Ely points to no specific examples but, like the Supreme Court in some of its recent cases, assumes the existence of a “monolithic” white majority from which “discrete and insular minorities” are permanently excluded. But the kind of permanent white majority that Ely and a majority of the Court have manufactured, has never existed in American politics, not even before the Civil War. Nevertheless, Ely would establish as a solution a modified version of Kant’s categorical imperative, one that does not depend on its universality as a guarantee of justice, but one that rests on the positive disadvantage of the majority. He argues that only legislation which imposes disadvantages upon the majority would be constitutionally nonsuspect. Only the imposition of such disadvantages insures the possibility that legislation, which on its face has no discriminatory purpose, is really nondiscriminatory.
The Court has come very close to this position in its recent interpretations of the Fourteenth Amendment, the Civil Rights Act of 1964 (Weber), The Voting Rights Act of 1965 (United Jewish Organizations), and the Public Works Employment Act of 1977 (Fullilove). The Court has viewed these essentially as remedies fashioned by a permanent, monolithic majority for the relief of discrete and insular minorities. These remedies necessarily impose disadvantages on individual members of the majority. But the Court, like Professor Ely, is mistaken; the guarantee of justice does not rest upon a test of who is disadvantaged or whether the disadvantage amounts to “stigma,” but whether the common good is served. The most obvious cases in point are the Civil Rights Act of 1964 and the Voting Rights Act of 1965. The singular fact to emerge from the 1960 election was the solid vote of urban blacks which accounted for Kennedy’s narrow margin of victory over Nixon. Since this same urban vote had gone for Eisenhower in 1956, the evident political strategy for the Democrats in the 1960’s was to consolidate this vote in the Democratic camp. The Civil Rights Act of 1964 and the Voting Rights Act of 1965, whatever altruism they may have displayed as remedies for “historic” discrimination, were a large part of the attempt to keep the urban black vote solidly Democratic. They were thus, not laws intended to protect those who were “isolated from the majoritarian political process,” but a recognition that blacks had become a significant and crucial part of the governing majority.

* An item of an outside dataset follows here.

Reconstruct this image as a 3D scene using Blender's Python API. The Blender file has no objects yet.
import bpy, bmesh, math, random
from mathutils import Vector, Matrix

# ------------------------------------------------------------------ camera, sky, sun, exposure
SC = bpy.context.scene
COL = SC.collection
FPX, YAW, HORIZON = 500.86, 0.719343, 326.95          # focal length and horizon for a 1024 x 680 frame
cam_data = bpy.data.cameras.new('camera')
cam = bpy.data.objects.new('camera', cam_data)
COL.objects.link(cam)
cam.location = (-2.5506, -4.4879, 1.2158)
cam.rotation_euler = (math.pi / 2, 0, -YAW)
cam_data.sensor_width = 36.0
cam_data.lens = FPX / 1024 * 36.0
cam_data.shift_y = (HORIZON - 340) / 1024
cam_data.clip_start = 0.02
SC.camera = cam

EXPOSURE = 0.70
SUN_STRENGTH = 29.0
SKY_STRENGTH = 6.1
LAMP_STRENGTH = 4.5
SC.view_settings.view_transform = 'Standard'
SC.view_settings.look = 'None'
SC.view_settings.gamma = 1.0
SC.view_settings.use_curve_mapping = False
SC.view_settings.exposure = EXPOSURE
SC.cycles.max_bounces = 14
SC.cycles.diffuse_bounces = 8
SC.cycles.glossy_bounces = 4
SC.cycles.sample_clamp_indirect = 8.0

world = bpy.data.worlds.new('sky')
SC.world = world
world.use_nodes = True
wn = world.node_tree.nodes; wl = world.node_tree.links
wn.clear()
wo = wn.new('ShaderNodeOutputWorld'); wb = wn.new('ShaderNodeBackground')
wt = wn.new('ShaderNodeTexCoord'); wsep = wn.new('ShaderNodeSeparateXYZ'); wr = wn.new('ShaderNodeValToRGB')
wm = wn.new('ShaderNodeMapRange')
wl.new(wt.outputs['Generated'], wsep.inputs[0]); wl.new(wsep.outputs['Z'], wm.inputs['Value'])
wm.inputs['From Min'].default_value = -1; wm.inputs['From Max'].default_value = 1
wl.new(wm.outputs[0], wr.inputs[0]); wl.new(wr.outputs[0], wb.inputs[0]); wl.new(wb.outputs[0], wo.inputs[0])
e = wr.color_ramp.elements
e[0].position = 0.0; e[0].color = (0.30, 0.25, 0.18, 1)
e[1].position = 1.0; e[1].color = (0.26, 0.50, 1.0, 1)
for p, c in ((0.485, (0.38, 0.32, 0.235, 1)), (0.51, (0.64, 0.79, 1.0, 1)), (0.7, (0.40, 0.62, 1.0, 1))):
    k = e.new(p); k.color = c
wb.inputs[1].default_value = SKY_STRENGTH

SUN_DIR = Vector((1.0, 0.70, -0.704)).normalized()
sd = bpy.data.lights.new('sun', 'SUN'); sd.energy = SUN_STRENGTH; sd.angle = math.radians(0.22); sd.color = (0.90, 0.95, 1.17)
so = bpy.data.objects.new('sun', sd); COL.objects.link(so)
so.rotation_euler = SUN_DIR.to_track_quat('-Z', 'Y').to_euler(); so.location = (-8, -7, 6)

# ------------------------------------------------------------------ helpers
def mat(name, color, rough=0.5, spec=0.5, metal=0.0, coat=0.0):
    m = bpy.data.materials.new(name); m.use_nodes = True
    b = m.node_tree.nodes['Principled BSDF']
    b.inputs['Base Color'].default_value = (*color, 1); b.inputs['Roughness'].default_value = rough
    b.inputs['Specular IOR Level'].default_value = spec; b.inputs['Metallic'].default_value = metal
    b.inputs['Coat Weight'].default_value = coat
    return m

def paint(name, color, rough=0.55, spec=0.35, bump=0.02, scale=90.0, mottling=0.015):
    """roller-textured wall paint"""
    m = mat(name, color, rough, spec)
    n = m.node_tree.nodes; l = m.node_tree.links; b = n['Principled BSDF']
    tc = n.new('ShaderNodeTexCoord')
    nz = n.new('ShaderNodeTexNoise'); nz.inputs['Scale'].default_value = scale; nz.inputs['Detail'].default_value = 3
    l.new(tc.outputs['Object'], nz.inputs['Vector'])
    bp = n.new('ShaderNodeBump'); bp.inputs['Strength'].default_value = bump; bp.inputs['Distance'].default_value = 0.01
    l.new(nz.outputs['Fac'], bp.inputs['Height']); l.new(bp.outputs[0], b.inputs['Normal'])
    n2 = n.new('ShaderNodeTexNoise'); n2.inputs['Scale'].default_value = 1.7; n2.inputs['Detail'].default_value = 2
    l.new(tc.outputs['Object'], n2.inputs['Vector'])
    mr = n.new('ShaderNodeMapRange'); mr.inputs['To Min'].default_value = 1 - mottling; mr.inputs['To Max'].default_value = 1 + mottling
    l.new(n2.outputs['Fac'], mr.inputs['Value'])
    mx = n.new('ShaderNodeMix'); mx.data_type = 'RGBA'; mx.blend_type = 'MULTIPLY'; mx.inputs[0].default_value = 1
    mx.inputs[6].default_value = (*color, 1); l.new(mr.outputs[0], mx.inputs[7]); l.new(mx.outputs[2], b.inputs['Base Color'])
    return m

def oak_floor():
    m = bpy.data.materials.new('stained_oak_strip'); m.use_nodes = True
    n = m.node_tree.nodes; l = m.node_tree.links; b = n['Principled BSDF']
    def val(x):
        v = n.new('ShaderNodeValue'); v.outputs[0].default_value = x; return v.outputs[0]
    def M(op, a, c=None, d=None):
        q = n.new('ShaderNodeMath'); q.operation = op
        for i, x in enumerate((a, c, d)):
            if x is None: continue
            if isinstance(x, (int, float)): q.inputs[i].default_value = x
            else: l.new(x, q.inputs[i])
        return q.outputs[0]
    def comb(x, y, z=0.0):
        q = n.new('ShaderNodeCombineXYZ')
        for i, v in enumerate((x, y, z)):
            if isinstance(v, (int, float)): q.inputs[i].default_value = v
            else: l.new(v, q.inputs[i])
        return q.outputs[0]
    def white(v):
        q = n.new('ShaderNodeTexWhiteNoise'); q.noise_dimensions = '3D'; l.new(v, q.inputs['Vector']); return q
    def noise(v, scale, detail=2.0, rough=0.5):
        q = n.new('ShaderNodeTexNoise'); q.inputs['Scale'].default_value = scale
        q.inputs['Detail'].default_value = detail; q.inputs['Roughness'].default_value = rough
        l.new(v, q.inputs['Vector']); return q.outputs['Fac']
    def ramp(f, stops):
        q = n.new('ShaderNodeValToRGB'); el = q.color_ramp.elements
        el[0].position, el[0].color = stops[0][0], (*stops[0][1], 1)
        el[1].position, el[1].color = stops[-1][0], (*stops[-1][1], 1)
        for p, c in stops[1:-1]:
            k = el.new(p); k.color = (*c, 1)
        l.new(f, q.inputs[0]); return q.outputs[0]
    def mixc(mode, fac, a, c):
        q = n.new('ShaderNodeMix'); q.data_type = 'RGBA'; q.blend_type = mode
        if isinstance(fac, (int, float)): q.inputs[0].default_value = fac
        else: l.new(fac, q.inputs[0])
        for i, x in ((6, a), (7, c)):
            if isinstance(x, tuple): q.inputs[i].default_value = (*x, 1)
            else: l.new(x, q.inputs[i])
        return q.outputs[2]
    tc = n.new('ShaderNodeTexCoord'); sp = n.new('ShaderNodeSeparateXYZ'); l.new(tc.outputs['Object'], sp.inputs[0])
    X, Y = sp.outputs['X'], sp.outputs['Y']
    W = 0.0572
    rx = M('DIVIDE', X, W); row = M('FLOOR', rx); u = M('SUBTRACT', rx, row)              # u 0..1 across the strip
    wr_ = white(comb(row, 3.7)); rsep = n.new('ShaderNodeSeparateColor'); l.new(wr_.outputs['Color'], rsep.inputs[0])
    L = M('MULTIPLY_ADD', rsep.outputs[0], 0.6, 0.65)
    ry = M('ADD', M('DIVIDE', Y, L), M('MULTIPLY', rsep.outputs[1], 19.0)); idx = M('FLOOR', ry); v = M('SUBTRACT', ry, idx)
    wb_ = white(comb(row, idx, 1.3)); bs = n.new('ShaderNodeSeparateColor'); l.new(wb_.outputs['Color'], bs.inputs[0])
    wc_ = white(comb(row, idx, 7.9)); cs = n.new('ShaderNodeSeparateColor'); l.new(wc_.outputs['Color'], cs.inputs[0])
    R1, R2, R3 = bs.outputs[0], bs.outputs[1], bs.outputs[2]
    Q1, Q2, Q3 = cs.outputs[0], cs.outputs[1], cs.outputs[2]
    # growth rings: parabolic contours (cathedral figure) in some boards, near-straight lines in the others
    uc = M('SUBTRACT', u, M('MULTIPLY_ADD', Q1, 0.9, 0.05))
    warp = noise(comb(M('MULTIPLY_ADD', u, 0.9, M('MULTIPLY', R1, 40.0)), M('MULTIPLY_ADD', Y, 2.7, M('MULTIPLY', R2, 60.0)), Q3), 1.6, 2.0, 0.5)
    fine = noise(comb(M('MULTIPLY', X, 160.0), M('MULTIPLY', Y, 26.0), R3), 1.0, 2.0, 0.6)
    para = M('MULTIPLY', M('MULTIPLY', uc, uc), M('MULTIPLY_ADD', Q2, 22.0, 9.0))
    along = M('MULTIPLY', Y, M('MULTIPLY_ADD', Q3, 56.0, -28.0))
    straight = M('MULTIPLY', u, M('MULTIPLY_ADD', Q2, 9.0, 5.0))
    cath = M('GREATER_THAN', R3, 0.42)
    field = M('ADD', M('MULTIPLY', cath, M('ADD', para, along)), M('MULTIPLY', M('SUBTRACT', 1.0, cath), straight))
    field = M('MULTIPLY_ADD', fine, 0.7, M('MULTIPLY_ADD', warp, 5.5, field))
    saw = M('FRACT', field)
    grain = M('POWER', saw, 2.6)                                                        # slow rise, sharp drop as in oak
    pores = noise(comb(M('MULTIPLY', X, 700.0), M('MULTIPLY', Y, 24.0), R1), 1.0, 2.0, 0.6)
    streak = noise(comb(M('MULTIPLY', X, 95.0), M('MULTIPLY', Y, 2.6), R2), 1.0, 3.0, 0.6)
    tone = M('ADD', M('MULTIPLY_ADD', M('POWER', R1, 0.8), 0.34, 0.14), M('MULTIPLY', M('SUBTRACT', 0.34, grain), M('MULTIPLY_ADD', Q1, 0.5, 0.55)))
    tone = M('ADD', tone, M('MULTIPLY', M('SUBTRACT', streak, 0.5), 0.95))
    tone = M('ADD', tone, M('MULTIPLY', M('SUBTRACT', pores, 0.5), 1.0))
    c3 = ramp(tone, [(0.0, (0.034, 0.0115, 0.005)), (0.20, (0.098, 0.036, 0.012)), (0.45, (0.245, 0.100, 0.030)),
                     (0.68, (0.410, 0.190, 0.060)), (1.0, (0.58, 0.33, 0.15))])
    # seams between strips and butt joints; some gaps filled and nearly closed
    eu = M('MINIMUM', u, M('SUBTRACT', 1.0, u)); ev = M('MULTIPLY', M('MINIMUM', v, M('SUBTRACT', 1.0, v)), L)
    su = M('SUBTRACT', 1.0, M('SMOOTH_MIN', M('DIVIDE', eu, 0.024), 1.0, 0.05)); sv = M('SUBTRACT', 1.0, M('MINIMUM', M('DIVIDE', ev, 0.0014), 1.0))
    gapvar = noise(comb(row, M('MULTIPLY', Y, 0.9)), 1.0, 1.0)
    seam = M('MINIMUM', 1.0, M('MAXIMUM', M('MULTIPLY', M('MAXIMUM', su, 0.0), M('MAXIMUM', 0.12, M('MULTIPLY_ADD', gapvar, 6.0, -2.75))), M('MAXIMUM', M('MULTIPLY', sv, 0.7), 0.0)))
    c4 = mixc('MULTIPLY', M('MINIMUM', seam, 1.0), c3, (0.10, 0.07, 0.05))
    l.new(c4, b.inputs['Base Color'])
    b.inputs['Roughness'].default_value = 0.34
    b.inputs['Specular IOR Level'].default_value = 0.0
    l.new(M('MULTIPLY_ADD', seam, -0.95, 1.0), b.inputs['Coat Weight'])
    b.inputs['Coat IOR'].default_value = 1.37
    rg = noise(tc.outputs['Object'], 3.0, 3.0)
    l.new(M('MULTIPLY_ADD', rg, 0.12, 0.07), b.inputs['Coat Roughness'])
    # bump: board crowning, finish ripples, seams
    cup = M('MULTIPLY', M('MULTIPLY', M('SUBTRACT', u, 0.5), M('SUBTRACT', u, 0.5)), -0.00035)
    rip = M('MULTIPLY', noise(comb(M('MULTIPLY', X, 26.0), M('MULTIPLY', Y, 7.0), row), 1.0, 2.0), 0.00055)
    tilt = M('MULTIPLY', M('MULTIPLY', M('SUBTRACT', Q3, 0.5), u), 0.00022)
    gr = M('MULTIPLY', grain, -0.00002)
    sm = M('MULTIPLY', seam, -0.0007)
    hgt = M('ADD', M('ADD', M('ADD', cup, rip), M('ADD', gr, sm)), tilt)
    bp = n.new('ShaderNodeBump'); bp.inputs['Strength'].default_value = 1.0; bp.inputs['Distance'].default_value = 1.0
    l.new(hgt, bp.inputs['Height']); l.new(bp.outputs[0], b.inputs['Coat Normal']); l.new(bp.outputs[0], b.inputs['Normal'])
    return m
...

This is Madisonian politics at its best, creating a situation where it is in the interest of the majority to protect and extend the rights and interests of the minority. Probably no finer examples of legislation serving the common good in this respect can be found than the Civil Rights Act of 1964 and the Voting Rights Act of 1965. But treating these acts as class remedies for class injuries undermines the ground of the common good upon which they rest. Understanding American politics in terms of “monolithic” majorities and “discrete and insular minorities” precludes the possibility of creating a common interest or common ground that transcends racial or class considerations. By transforming the Fourteenth Amendment into an instrument of class politics, the Court—and Professor Ely—run the considerable risk either of making a majority faction more likely, as the majority inevitably becomes more aware of itself as a majority, or of transforming the liberal regime into one no longer based on majority rule.